There isn’t as much urgency, in the trajectory of the episode, about the fact that Winter is coming. Yes, it’s referenced amply and its threat does, as usual, hold sway over arguments between characters – the opening shot of the second scene, where the Ice King makes his sluggish appearance along with the army of the undead, is chilling. But Winter has been coming for quite a while now, and now that it has come, you start to wonder whether the actual bite can be as bad as the protracted bark. Of course, GoT ’s bark-protraction-for-intensifying-bite-payoff is legendary. So, you never know.

Daenerys Targaryen’s homecoming is cinematically compelling, albeit jaded in terms of the narrative. Dany, whose only purpose in life seems to be carry a self-important momentous demeanour at all times, accompanied by too heroic a soundtrack that sounds more kitsch with time, needs a more time-scale-adhering narrative. Still, her meditative stroll astride Dragonstone’s rocks is powerful inasmuch it suggests a triumphant return home. And I thought the shot of Dany caressing the map-table at Dragonstone beautifully mirrored Cersei’s customized painting of the Westeros map on the courtyard. And again, Jaime is the perfect human foil for Cersei’s Machiavellian designs. Spare a thought, too, for the beautiful coincidence that Dany, a contender in human politics, is now Queen of a region that houses stupendous reserves of Dragonglass, the essential substance that can vanquish the inhuman Whitewalkers. Irony or unity of opposites?

Speaking of time-scale non-adherence, why have the Whitewalker-led undead still, in interminable transit, not reached the Wall? Through the time it took the Greyjoys’ to construct 1,000 ships from scratch, through the battle between Jon Snow and the Boltons, through Varys’ repeated oceanfaring? Why are they so slovenly, if complacent? If they could materialise at the Three-eyed Raven’s hideout in a jiffy, what’s taking them so long to breach the Wall? If I sound annoyed as a storyline-consumer, it’s because I am.

Sandor Clegane’s arc has always felt a bit incongruous to the GoT narrative for a while now. Once his tryst with Arya Stark came to a close, you’d think his purpose in the narrative was served. But the show-runners clearly cherish his character, having brought him back last season, for no apparent reason, to band up with a bunch of pacifists and then join the ultra-religious Brotherhood. But here’s the thing. The Hound has always been his own man, free of delusions of any kind, a realist in the best sense. And so, to use him as a vessel to explore the relationship between compassionate faith and brutal rationality was genius. And that comes through nicely in an overtly long scene involving some fire-gazing, grave-digging and elegy-delivering.

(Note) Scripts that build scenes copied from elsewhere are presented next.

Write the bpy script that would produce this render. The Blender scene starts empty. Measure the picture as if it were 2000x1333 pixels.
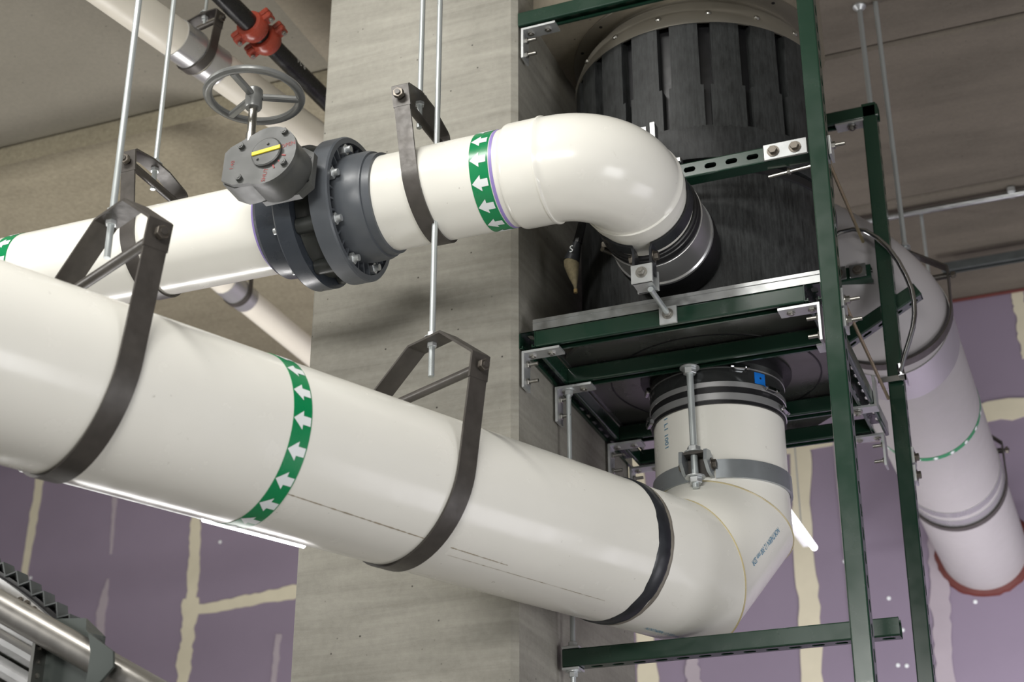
import bpy, bmesh, math, random
from mathutils import Vector as V, Matrix as M
random.seed(7)
SC = bpy.context.scene
COL = SC.collection
PI = math.pi
rad = math.radians

# ------------------------------------------------------------------ camera
cam_d = bpy.data.cameras.new('camera')
cam = bpy.data.objects.new('camera', cam_d)
COL.objects.link(cam)
PITCH, YAW = rad(25.35), rad(21.64)
hv = V((-math.sin(YAW), math.cos(YAW), 0))
rv = V((math.cos(YAW), math.sin(YAW), 0))
fw = hv * math.cos(PITCH) + V((0, 0, math.sin(PITCH)))
uv = rv.cross(fw)
cam.matrix_world = M(((rv.x, uv.x, -fw.x, 0), (rv.y, uv.y, -fw.y, 0), (rv.z, uv.z, -fw.z, 1.6), (0, 0, 0, 1)))
cam_d.sensor_width = 36
cam_d.lens = 3095 / 2000 * 36
cam_d.clip_start = 0.05
cam_d.dof.use_dof = True
cam_d.dof.focus_distance = 3.55
cam_d.dof.aperture_fstop = 4.5
SC.camera = cam

# ------------------------------------------------------------------ light, exposure
SC.view_settings.view_transform = 'Standard'
SC.view_settings.look = 'None'
SC.view_settings.gamma = 1
SC.view_settings.use_curve_mapping = False
SC.view_settings.exposure = 0.1
world = bpy.data.worlds.new('world')
SC.world = world
world.use_nodes = True
world.node_tree.nodes['Background'].inputs[0].default_value = (0.86, 0.86, 0.88, 1)
world.node_tree.nodes['Background'].inputs[1].default_value = 0.29


def area(name, loc, aim, sx, sy, power, col=(1, 1, 1)):
    d = bpy.data.lights.new(name, 'AREA')
    d.shape = 'RECTANGLE'
    d.size, d.size_y = sx, sy
    d.energy = power
    d.color = col
    o = bpy.data.objects.new(name, d)
    o.location = loc
    o.rotation_euler = (V(aim) - V(loc)).to_track_quat('-Z', 'Y').to_euler()
    COL.objects.link(o)
    return o


WARM = (1.0, 0.985, 0.95)
area('strip_or_fill_light', (-1.9, 0.9, 4.75), (-1.7, 1.9, 2.7), 1.5, 0.25, 56, WARM)
area('strip_or_fill_light', (-4.5, 1.0, 3.5), (-1.3, 3.2, 3.0), 1.3, 0.30, 44, WARM)
area('strip_or_fill_light', (-0.5, -1.6, 3.2), (-1.3, 3.0, 2.9), 1.8, 0.5, 84, WARM)  # added soft fill behind the camera, no known fixture there
area('low_strip_light', (-3.3, 4.4, 2.0), (-3.1, 4.1, 4.85), 1.6, 0.3, 54, (1.0, 0.98, 0.96))
area('daylight_or_fill', (2.6, 4.2, 0.9), (0.0, 6.0, 3.0), 2.2, 1.6, 34, (0.95, 0.93, 1.0))
area('wall_washer', (0.0, 5.7, 1.9), (-0.4, 6.9, 3.0), 2.4, 0.3, 42, (0.98, 0.96, 1.0))
area('daylight_or_fill', (2.4, 1.2, 1.2), (-1.0, 3.6, 3.0), 1.4, 1.4, 42, (0.98, 0.98, 1.0))  # added low fill from camera right, lifts the column's side face


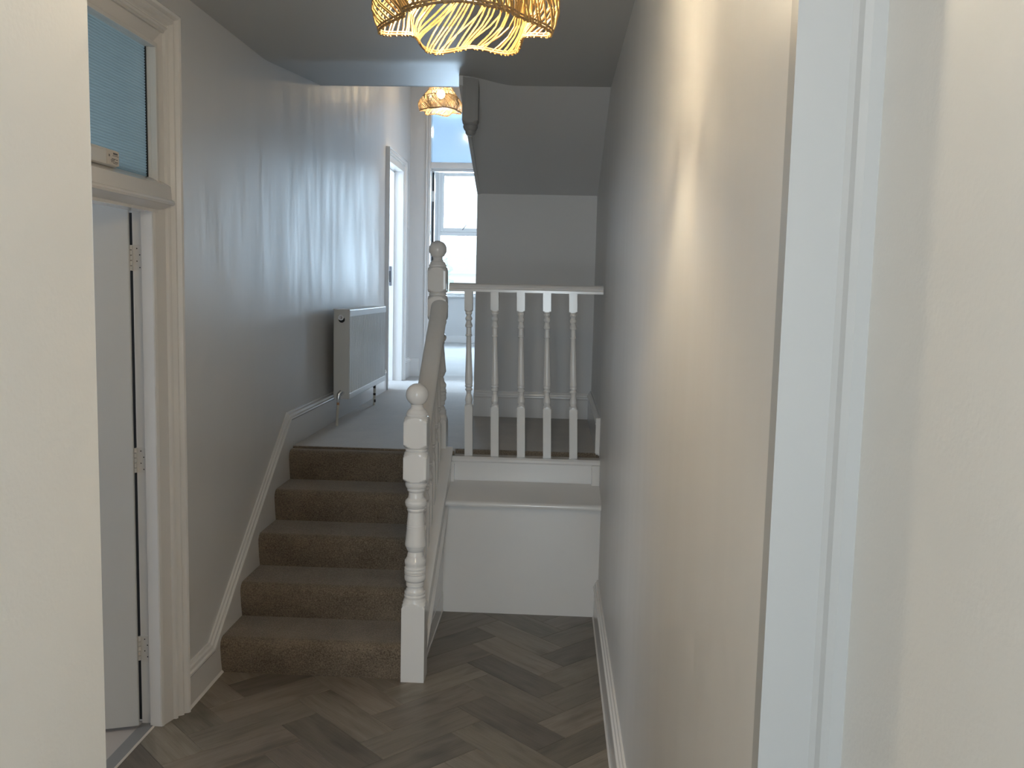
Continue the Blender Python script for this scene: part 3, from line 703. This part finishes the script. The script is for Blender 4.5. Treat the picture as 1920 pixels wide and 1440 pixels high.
obj('top_grille', bm, 'rad', rad)
bm = bmesh.new()
nf = 40; zz = []
for i in range(nf): zz.append((ry0 + .02 + i * (ry1 - ry0 - .04) / (nf - 1), rx0 + .02 if i % 2 else rx1 - .024))
for i, (y, x) in enumerate(zz[:-1]):
    y2, x2 = zz[i + 1]
    v = [bm.verts.new(L(x, y, rz0 + .04)), bm.verts.new(L(x2, y2, rz0 + .04)), bm.verts.new(L(x2, y2, rz1 - .03)), bm.verts.new(L(x, y, rz1 - .03))]; bm.faces.new(v)
o = obj('convector_fins', bm, 'rad', rad); o['kind'] = 'stuff'
def disc(bm, c, r, d, seg=18): bmesh.ops.create_cone(bm, cap_ends=True, segments=seg, radius1=r, radius2=r, depth=d, matrix=Matrix.Translation(L(*c)) @ Matrix.Rotation(math.pi / 2, 4, 'X'))
bm = bmesh.new(); disc(bm, (rx0 + .052, ry0 - .001, rz1 - .062), .019, .006); o = obj('plug_recess', bm, 'dark', rad)
bm = bmesh.new(); disc(bm, (rx0 + .050, ry0 - .008, rz1 - .050), .017, .012); ball(bm, L(rx0 + .050, ry0 - .014, rz1 - .050), .008, 10, 6); obj('vent_plug', bm, 'chrome', rad, smooth=40)
vx, vz = rx0 + .045, rz0 + .038
bm = bmesh.new()
tube(bm, [L(vx + .012, ry0, vz), L(vx + .012, ry0 - .03, vz)], .013, 10)
tube(bm, [L(vx + .012, ry0 - .028, vz + .012), L(vx, ry0 - .04, vz - .002), L(vx - .004, ry0 - .042, vz - .04)], [.012, .012, .010], 10)
tube(bm, [L(vx - .004, ry0 - .042, vz - .036), L(vx - .004, ry0 - .042, vz - .052)], .0125, 8)
obj('valve', bm, 'chrome', rad, smooth=40)
bm = bmesh.new(); tube(bm, [L(vx - .004, ry0 - .042, vz - .050), L(vx - .0045, ry0 - .043, vz - .070)], .0078, 10); obj('copper_pipe', bm, 'copper', rad, smooth=50)
bm = bmesh.new(); tube(bm, [L(vx - .0045, ry0 - .043, vz - .068), L(vx - .007, ry0 - .046, vz - .13), L(vx - .009, ry0 - .048, ZL + .006)], .0085, 10); obj('pipe', bm, 'pipe', rad, smooth=50)
bm = bmesh.new(); tube(bm, [L(rx1 - .035, ry1 - .22, rz0 + .01), L(rx1 - .035, ry1 - .22, rz0 - .03), L(rx1 - .038, ry1 - .222, ZL + .006)], .009, 10); o = obj('pipe', bm, 'pipe', rad, smooth=50)
M['tarnish'] = mat('tarnished_pipe', (.05, .035, .03), .6)
for a, b in ((rz0 - .035, rz0 + .005), (rz0 - .085, rz0 - .07), (rz0 - .135, rz0 - .115)):
    bm = bmesh.new(); tube(bm, [L(rx1 - .036, ry1 - .221, a), L(rx1 - .036, ry1 - .221, b)], .0094, 10); obj('bare_patch', bm, 'tarnish', o, smooth=50)
for yy in (ry0 + .2, ry1 - .23): boxes('wall_bracket', lb_([(XL, rx0 + .002, yy, yy + .03, rz0 + .1, rz1 - .1)]), 'rad', rad)

# ------------------------------------------------------------------ rattan pendants
def interp(t, tab):
    for (a, b), (c, d) in zip(tab, tab[1:]):
        if t <= c:
            u = (t - a) / (c - a); return b + (d - b) * u
    return tab[-1][1]
PROF = [(0, .152), (.02, .162), (.04, .169), (.06, .171), (.08, .162), (.10, .148), (.115, .137), (.15, .113), (.20, .082), (.24, .056), (.27, .040)]
def rad_at(h, th):
    wv = max(0, 1 - max(h, 0) / .17)
    return interp(max(h, 0), PROF) * (1 + wv * (.03 - .075 * math.cos(2 * th) + .055 * math.cos(4 * th) + .11 * math.cos(6 * th)))
def wav(h, th): return -.006 * max(0, 1 - h / .10) * math.cos(6 * th)
def pendant(loc, ztop, label, bulb, rot=0, cane='rattan'):
    t = thing('pendant_lamp', label, 'lamp', loc, 'rattan pendant lamps')
    def pt(h, th, k=1): r = rad_at(h, th) * k; return (r * math.cos(th + rot), r * math.sin(th + rot), h + wav(h, th))
    rnd = random.Random(3)
    bm = bmesh.new()
    # one layer of slanting canes in each band between the hoops, gathered and crossing here and there
    for (h0, h1, n, tw, rr) in ((-.004, .115, 114, -.46, .0022), (.115, .20, 84, .24, .0015), (.115, .20, 84, -.20, .0014), (.20, .27, 50, -.14, .0015), (.20, .27, 50, .14, .0014)) + (((.0, .115, 110, .40, .0013),) if cane != 'rattan' else ()):
        for i in range(n):
            th = 2 * math.pi * i / n; bunch = .35 * math.sin(3 * th + 1) * 2 * math.pi / n
            d0, d1 = rnd.uniform(-.12, .12) * 2 * math.pi / n, rnd.uniform(-.25, .25) * 2 * math.pi / n + bunch
            ex = (-.28 if rnd.random() < .08 else 0) if h0 < 0 else (rnd.choice((-.2, .15)) if rnd.random() < .25 else 0)
            p = []
            for q in range(7):
                u = q / 6; p.append(pt(h0 + (h1 - h0) * u, th + d0 + (d1 - d0) * u + (tw + ex) * (u - .5) + .012 * math.sin(u * 5 + i * 1.7), 1.004 if i % 2 else .996))
            tube(bm, p, rr, 5)
    o = obj('rattan_canes', bm, cane, t); o['kind'] = 'stuff'
    for h, r in ((0, .0028), (.005, .0022), (.115, .0022), (.155, .0016), (.20, .0020), (.27, .0025)):
        bm = bmesh.new(); ringtube(bm, [pt(h, 2 * math.pi * k / 96, 1.006) for k in range(96)], r, 6)
        obj('rim_ring' if h == 0 else 'hoop', bm, 'rattan_b', t, smooth=60)
    bm = bmesh.new(); ball(bm, (0, 0, .135), .033, 20, 12); bmesh.ops.scale(bm, vec=(1, 1, 1), verts=bm.verts[:])
    obj('bulb', bm, bulb, t, smooth=60)
    bm = bmesh.new(); tube(bm, [(0, 0, .165), (0, 0, .225)], [.017, .019], 14); tube(bm, [(0, 0, .225), (0, 0, .245)], .012, 12); obj('bulb_holder', bm, 'plastic', t, smooth=40)
    zt = ztop - loc[2]
    bm = bmesh.new(); tube(bm, [(0, 0, .24), (0, 0, zt - .02)], .0035, 8); obj('cord', bm, 'plastic', t)
    bm = bmesh.new(); tube(bm, [(0, 0, zt - .025), (0, 0, zt - .012), (0, 0, zt)], [.02, .042, .045], 20); obj('ceiling_rose', bm, 'plastic', t, smooth=40)
    return t
pendant((-.192, 1.85, 2.130), ZC, 'large wavy rattan pendant shade hanging above the hall, cut by the frame', 'bulb')
pendant((-.966, 7.5, 3.035), ZU, 'small-looking rattan pendant with bright bulb above the far landing', 'bulb_landing', rot=.35, cane='rattan_lit')

pb = thing('pendant_bulb', 'added fill bulb on a cord, unseen in the passage behind the viewpoint', 'lamp', (-.10, -.10, 2.30))  # unseen lamp added to brighten the near passage walls
bm = bmesh.new(); ball(bm, (0, 0, 0), .04, 16, 10); obj('bulb', bm, 'fill_bulb', pb)
bm = bmesh.new(); tube(bm, [(0, 0, .035), (0, 0, .09)], .018, 10); tube(bm, [(0, 0, .09), (0, 0, .35)], .004, 6); obj('cord', bm, 'plastic', pb)

# ------------------------------------------------------------------ outside the far window
gr = boxes('ground', [(-30, 30, 14.6, 80, -3.2, -3.0)], 'outside', kind='structure')
boxes('trim_5', [(-2.6, .8, 14.55, 14.95, -3.0, 1.20)], 'outside', kind='structure')
hs = thing('house', 'pale house with low roof seen through the far window', 'house', (-4, 46, -3))
boxes('wall', [(-9, 9, 0, 6, 0, 5.3)], 'outside', hs)
bm = bmesh.new(); prism(bm, [(-.4, 5.3), (3, 6.35), (6.4, 5.3)], YZ, -9.4, 9.4); obj('roof', bm, mat('pale_slate', (.55, .56, .58), .7), hs)
tr = thing('tree', 'hazy green tree beyond the far window beside the newel ball', 'tree', (-4.9, 36, -3))
bm = bmesh.new(); tube(bm, [(0, 0, 0), (.1, 0, 2), (0, .1, 4.2)], [.16, .12, .06], 8); obj('trunk', bm, mat('bark', (.2, .16, .12), .8), tr)
bm = bmesh.new(); rn = random.Random(5)
for i in range(260):
    a = rn.uniform(0, 6.28); z = rn.uniform(-1, 1); rr = math.sqrt(1 - z * z) * rn.uniform(.5, 1)
    c = Vector((rr * math.cos(a) * .85, rr * math.sin(a) * .85, 4.9 + z * 1.05))
    d1_ = Vector((rn.uniform(-1, 1), rn.uniform(-1, 1), rn.uniform(-1, 1))).normalized() * .13; d2_ = d1_.orthogonal().normalized() * .09
    bm.faces.new([bm.verts.new(c + d1_), bm.verts.new(c + d2_), bm.verts.new(c - d1_), bm.verts.new(c - d2_)])
o = obj('foliage', bm, 'tree', tr); o['kind'] = 'stuff'
rl = thing('railing', 'thin railing posts outside the lower pane of the far window', 'railing', (-1.45, 14.75, 1.30))
for dx in (-.35, 0, .08, .43):
    bm = bmesh.new(); tube(bm, [(dx, 0, -.1), (dx, 0, .30)], .012, 8); obj('post', bm, 'outside', rl)
bm = bmesh.new(); tube(bm, [(-.6, 0, .02), (.8, 0, .02)], .012, 8); obj('rail', bm, 'outside', rl)
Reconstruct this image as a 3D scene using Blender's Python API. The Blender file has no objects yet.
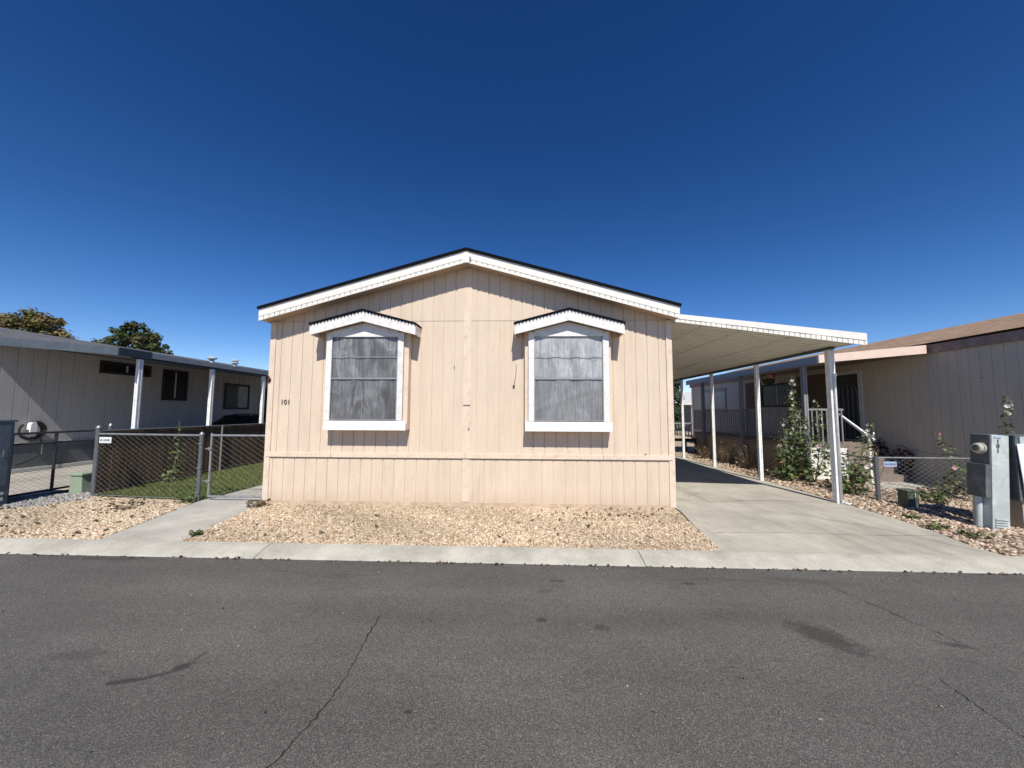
import bpy, math, random
import numpy as np
from mathutils import Vector, Matrix
random.seed(7); rng = np.random.default_rng(7)
scn = bpy.context.scene
COL = scn.collection
R = math.radians

# ------------------------------------------------------------------ materials
def new_mat(name):
    m = bpy.data.materials.new(name); m.use_nodes = True
    nt = m.node_tree
    return m, nt, nt.nodes['Principled BSDF']
def N(nt, t, **kw):
    n = nt.nodes.new(t)
    for k, v in kw.items(): setattr(n, k, v)
    return n
def noise(nt, scale, detail=4, rough=.6, stretch=None, vec=None):
    if vec is None:
        tc = N(nt, 'ShaderNodeTexCoord'); vec = tc.outputs['Object']
    if stretch:
        mp = N(nt, 'ShaderNodeMapping'); mp.inputs['Scale'].default_value = stretch
        nt.links.new(vec, mp.inputs['Vector']); vec = mp.outputs['Vector']
    n = N(nt, 'ShaderNodeTexNoise'); n.inputs['Scale'].default_value = scale
    n.inputs['Detail'].default_value = detail; n.inputs['Roughness'].default_value = rough
    nt.links.new(vec, n.inputs['Vector'])
    return n.outputs['Fac']
def ramp(nt, fac, stops):
    r = N(nt, 'ShaderNodeValToRGB'); e = r.color_ramp.elements
    while len(e) < len(stops): e.new(.5)
    for el, (p, c) in zip(e, stops):
        el.position = p; el.color = (*c, 1) if len(c) == 3 else c
    nt.links.new(fac, r.inputs['Fac']); return r.outputs['Color']
def mix(nt, a, b, fac, mode='MIX'):
    m = N(nt, 'ShaderNodeMix', data_type='RGBA', blend_type=mode)
    for sock, v in (('Factor', fac), ('A', a), ('B', b)):
        s = [i for i in m.inputs if i.name == sock and (i.type == 'RGBA' or sock == 'Factor' and i.type == 'VALUE')][0]
        if isinstance(v, (int, float)): s.default_value = v
        elif isinstance(v, tuple): s.default_value = (*v, 1)
        else: nt.links.new(v, s)
    return [o for o in m.outputs if o.type == 'RGBA'][0]
def math_(nt, op, a, b=None, c=None, clamp=False):
    m = N(nt, 'ShaderNodeMath', operation=op); m.use_clamp = clamp
    for i, v in enumerate((a, b, c)):
        if v is None: continue
        if isinstance(v, (int, float)): m.inputs[i].default_value = v
        else: nt.links.new(v, m.inputs[i])
    return m.outputs[0]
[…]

Cersei and Jaime are the only remaining Lannisters. Yes, she’s The Queen, but monarchs are insignificant in the face of marching death. Still, Lena Headey’s sneering lips and arching brow bolster the relevance of local politics even in the face of metaphysical dangers. Sure, death approaches. But we fight amongst ourselves because that’s all we know and can be expected to care about. The world of human politics is all we can handle and manipulate, so we’ll be number 1 in the realm we know. If this underscoring of resigned stoicism, something the character of the duty-bound Stannis Baratheon exemplified, is a deliberate facet of the show’s screenplay, then bravo, D.B. Weiss and David Benioff.